A la fresca

Existe una gran diferencia entre el político moral y el político moralista. Este último se encarga de buscar la moral más conveniente según la circunstancia social, o lo que es peor, adaptándola a su situación personal. Esta distinción la desarrolló de manera brillante Immanuel Kant hace más de dos siglos, pero como uno aspira a que el lector no abandone esta columna por aburrida antes del primer párrafo, abordaremos mejor el asunto desde la perspectiva más divertida de una escritora tan polémica como Patricia Highsmith. A la novelista norteamericana le interesaba la moral “siempre y cuando no haya sermones”.

Los sermones aburren, pero a diferencia de los pronunciados en un templo, los que se escuchan en una rueda de prensa o en un Salón de Plenos van directos a la hemeroteca. Al clérigo no lo elegimos. Se sube al púlpito y el que quiere aguanta su plática. Pero al político hay que soportarlo cuando reparte bendiciones morales en función de a quién hayas votado. Se ha de reconocer que a la hora de condenar a electores infieles la izquierda supera con creces a la derecha.

Si uno de los objetivos de la política es facilitar la convivencia entre personas que piensan distinto, atribuir una pulsión corrupta a toda una ideología no parece la vía más adecuada. Pero ese sectarismo acarrea con el tiempo una consecuencia aún peor, porque termina por situar el listón ético a una altura infranqueable. Es lo que le ha sucedido esta semana a Neus Truyol, azote moral en el Ayuntamiento de Palma de todo político a su derecha, que se ha golpeado en la frente con su vara de medir a los demás.

La empresa de los padres de Truyol se adjudicó una treintena de contratos menores firmados por sus compañeros de partido y del equipo de gobierno municipal. Dice la regidora, con razón, que su familia lleva en el negocio muchos años, y que sólo faltaría que el matrimonio tuviera que irse al paro por culpa de la actividad política de su hija. ¿Valdría ese razonamiento, por ejemplo, para el hermano de Isabel Díaz Ayuso? Esa hemeroteca que retrata de cuerpo entero a la izquierda nos dice que no, que Ayuso es una corrupta mientras que Truyol sufre una “cacería personal”.
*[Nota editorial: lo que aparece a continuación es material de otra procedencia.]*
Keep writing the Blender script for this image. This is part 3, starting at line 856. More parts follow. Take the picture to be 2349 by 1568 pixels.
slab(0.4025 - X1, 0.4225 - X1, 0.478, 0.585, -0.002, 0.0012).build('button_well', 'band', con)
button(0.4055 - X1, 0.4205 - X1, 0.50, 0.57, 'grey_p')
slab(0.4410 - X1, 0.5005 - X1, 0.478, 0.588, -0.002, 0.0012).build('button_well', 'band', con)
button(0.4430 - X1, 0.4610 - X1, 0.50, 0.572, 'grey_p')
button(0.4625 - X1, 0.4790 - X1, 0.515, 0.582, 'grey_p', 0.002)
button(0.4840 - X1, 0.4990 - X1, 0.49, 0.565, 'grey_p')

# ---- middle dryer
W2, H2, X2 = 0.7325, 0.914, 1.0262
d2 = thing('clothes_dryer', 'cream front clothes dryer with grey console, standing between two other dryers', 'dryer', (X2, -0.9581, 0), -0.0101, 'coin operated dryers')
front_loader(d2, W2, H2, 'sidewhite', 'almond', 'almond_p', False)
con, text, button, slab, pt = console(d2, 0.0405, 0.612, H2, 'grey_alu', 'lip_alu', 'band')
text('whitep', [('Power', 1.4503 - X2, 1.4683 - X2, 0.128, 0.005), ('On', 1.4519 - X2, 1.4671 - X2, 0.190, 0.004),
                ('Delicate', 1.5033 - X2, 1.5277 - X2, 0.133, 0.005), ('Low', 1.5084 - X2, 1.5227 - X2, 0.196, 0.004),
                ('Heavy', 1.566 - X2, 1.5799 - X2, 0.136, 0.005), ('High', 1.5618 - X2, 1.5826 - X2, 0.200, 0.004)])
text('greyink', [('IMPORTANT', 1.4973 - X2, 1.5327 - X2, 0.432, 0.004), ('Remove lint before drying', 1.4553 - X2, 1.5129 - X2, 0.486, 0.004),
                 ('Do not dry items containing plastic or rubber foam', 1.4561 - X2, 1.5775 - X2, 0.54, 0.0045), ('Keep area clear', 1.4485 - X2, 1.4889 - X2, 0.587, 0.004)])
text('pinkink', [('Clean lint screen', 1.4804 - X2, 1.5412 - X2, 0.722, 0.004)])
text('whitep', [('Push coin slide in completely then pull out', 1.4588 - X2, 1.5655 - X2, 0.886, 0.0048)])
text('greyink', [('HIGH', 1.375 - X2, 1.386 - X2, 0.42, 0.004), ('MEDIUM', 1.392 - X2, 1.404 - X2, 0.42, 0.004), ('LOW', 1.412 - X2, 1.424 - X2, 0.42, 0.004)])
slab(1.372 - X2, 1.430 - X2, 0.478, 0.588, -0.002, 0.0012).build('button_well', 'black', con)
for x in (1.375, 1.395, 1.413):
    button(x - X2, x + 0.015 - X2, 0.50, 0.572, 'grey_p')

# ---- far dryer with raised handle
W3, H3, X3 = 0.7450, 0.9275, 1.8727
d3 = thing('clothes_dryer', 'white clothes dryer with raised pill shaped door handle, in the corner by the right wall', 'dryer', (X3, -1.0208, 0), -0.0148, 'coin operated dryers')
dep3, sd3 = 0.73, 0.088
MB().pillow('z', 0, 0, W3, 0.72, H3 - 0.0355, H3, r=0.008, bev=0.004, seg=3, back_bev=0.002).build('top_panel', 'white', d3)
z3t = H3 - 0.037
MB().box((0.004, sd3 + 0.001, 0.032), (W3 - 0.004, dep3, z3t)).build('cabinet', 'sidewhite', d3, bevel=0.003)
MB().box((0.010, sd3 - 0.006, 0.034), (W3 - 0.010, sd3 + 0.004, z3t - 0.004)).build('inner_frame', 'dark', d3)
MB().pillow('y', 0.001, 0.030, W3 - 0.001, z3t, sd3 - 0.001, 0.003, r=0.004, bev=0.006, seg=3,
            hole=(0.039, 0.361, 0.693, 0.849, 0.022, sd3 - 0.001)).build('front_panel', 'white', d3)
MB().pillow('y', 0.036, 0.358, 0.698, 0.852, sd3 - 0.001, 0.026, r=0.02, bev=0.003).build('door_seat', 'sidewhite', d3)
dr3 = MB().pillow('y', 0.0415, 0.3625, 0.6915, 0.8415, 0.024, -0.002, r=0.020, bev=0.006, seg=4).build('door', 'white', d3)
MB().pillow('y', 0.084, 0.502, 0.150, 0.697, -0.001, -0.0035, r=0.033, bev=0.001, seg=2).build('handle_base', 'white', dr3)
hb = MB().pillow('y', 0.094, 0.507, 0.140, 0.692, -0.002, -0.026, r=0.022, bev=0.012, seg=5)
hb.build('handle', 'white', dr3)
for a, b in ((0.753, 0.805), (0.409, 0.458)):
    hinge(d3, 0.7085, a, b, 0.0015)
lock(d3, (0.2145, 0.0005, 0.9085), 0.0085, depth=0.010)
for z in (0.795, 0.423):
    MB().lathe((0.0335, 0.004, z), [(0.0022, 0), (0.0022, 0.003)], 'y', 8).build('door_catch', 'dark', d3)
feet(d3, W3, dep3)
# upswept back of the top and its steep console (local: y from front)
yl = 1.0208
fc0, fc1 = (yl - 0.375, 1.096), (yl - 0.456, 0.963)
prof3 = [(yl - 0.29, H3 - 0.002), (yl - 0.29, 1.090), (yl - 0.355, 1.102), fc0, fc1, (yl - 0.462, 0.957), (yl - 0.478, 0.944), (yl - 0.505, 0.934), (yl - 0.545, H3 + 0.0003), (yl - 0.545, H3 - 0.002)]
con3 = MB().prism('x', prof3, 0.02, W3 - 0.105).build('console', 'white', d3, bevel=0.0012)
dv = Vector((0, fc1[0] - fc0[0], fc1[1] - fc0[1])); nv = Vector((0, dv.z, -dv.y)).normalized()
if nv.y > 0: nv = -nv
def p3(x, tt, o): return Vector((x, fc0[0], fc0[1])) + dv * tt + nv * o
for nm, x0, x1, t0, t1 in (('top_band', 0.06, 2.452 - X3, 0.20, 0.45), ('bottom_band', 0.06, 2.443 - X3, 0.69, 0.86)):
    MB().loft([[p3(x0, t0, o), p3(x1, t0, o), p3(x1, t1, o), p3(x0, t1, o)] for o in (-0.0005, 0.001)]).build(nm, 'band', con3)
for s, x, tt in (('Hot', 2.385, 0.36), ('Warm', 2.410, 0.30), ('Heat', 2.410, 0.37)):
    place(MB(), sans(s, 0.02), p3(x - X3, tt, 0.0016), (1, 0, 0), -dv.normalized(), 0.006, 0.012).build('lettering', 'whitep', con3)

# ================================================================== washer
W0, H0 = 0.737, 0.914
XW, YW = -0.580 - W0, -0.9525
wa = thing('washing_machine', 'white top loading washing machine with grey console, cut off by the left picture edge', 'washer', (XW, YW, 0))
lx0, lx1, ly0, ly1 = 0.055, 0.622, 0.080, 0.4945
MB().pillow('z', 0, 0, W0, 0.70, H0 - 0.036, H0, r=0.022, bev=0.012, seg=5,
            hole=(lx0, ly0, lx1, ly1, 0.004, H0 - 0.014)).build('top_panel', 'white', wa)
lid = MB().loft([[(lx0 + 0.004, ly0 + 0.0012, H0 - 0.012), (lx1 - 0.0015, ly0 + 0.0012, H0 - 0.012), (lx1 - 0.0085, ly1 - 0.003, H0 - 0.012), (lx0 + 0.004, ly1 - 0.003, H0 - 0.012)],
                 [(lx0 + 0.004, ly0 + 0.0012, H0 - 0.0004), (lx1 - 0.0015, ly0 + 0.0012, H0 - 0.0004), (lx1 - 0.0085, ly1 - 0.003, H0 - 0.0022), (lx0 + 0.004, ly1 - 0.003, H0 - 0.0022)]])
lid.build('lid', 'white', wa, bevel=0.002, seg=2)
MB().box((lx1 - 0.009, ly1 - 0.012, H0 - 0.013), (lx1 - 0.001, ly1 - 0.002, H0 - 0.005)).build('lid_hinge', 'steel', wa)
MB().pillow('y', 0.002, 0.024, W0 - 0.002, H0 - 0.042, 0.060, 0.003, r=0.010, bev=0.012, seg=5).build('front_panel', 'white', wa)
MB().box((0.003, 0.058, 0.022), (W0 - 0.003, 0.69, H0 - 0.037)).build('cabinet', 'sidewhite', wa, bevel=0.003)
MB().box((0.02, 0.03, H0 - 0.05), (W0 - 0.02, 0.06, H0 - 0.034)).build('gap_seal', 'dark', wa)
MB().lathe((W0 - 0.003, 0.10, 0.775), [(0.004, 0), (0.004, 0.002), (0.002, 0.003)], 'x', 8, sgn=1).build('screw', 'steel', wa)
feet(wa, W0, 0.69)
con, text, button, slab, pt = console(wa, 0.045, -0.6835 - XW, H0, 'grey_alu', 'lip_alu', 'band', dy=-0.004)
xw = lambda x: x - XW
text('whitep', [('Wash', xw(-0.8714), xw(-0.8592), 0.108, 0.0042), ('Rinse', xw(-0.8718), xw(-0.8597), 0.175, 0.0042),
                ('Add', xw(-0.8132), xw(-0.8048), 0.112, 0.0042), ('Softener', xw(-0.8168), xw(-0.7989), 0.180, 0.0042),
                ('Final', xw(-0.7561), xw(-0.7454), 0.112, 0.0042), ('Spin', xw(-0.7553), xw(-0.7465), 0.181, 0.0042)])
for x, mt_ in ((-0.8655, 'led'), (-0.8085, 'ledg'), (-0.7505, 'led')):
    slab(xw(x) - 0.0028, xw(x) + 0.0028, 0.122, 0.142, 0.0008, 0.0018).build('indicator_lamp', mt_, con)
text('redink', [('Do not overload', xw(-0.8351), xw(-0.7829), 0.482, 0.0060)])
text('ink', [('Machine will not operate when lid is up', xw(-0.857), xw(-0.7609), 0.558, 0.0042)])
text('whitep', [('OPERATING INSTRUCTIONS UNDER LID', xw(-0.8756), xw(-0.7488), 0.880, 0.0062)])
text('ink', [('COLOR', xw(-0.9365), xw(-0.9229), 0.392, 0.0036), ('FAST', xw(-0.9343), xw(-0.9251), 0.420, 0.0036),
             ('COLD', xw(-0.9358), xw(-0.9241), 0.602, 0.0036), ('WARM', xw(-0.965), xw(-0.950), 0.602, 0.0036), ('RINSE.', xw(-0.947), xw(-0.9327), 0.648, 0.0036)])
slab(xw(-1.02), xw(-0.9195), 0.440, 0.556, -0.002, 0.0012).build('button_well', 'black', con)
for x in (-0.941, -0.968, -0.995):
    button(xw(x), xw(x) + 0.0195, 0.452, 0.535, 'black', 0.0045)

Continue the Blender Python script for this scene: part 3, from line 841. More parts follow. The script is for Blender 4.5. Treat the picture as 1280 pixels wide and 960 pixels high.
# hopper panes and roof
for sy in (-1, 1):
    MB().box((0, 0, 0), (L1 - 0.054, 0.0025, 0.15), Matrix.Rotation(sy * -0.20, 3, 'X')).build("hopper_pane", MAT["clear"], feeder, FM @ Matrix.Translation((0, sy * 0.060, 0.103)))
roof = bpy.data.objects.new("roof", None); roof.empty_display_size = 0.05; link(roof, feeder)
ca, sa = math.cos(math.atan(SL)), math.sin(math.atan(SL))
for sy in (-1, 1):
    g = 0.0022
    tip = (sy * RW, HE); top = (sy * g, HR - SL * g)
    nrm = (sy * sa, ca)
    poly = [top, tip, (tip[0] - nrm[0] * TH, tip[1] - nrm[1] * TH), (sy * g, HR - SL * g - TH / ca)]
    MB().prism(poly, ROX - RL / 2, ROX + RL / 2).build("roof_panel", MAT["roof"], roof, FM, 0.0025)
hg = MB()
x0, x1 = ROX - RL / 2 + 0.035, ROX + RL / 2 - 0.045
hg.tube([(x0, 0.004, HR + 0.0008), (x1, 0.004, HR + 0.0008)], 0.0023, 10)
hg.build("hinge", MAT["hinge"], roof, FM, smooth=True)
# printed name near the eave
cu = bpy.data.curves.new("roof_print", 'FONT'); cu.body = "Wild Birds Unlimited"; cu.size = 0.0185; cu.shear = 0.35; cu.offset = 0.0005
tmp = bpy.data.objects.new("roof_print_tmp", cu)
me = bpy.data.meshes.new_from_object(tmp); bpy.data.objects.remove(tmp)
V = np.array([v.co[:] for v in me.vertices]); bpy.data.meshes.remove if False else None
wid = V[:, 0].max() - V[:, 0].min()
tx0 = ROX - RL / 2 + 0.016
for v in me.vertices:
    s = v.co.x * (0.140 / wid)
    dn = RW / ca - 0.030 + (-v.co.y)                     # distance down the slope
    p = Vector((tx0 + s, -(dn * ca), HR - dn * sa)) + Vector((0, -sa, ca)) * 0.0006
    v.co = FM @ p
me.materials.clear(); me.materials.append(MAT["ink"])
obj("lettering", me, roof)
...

Este es el problema de los sermones que tanto molestaban a Patricia Highsmith, y de los que tanto se burlaba Oscar Wilde cuando decía que amaba “los escándalos de otras personas, pero los míos no me interesan: no tienen el encanto de la novedad”. Para Truyol no era ninguna novedad ni constituía sorpresa que sus padres se adjudicaran año tras año la organización del Cinema a la Fresca en Palma sin que se presentaran otras empresas, porque la naturaleza corrupta de las intenciones se le presupone a la personas de derechas, jamás a las de izquierdas.

En este punto descubrimos la admiración de Truyol por un autor tan dado al escándalo como Wilde, para el que la moralidad era tan solo “la actitud que adoptamos hacia la gente que personalmente nos desagrada”. Por eso Truyol puede llamar fascista a cualquier persona que discrepe de sus planteamientos sobre la lengua catalana o la Guerra Civil sin que ese calificativo pueda considerarse un insulto, pero afearle que ella firme una subvención o un pago directo a sus padres desde el Ayuntamiento es una atentado contra su honor y la dignidad de su familia.

La conversación pública se está ensuciando hasta límites insoportables para el ciudadano medio, y a ello llevan contribuyendo desde hace tiempo esos políticos moralistas que abundan en la izquierda, que a su vez dan alas al discurso hiperventilado de la derecha más radical. Esta dinámica genera un bucle tóxico interminable, un toma y daca sin fin que aburre hasta a las ovejas. Parece evidente que, por el hecho de regentarlo tus padres, el negocio de tu familia no puede ser más honrado que el de tu vecino de escalera que vota al PP.

A Oscar Wilde sus risotadas sobre la moralidad le salieron caras porque fue condenado en la Inglaterra victoriana a dos años de cárcel por mantener relaciones homosexuales. Supongo que su escaso interés por las mujeres le llevó a escribir que “el hombre que moraliza es, por lo general, hipócrita, y la mujer que moraliza es, invariablemente, sosa”. Hasta hoy, a mí Neus Truyol me resultaba sosa. Escuchadas sus explicaciones sobre el dinero público ingresado por sus padres, la hemeroteca nos dice que Truyol también es una hipócrita.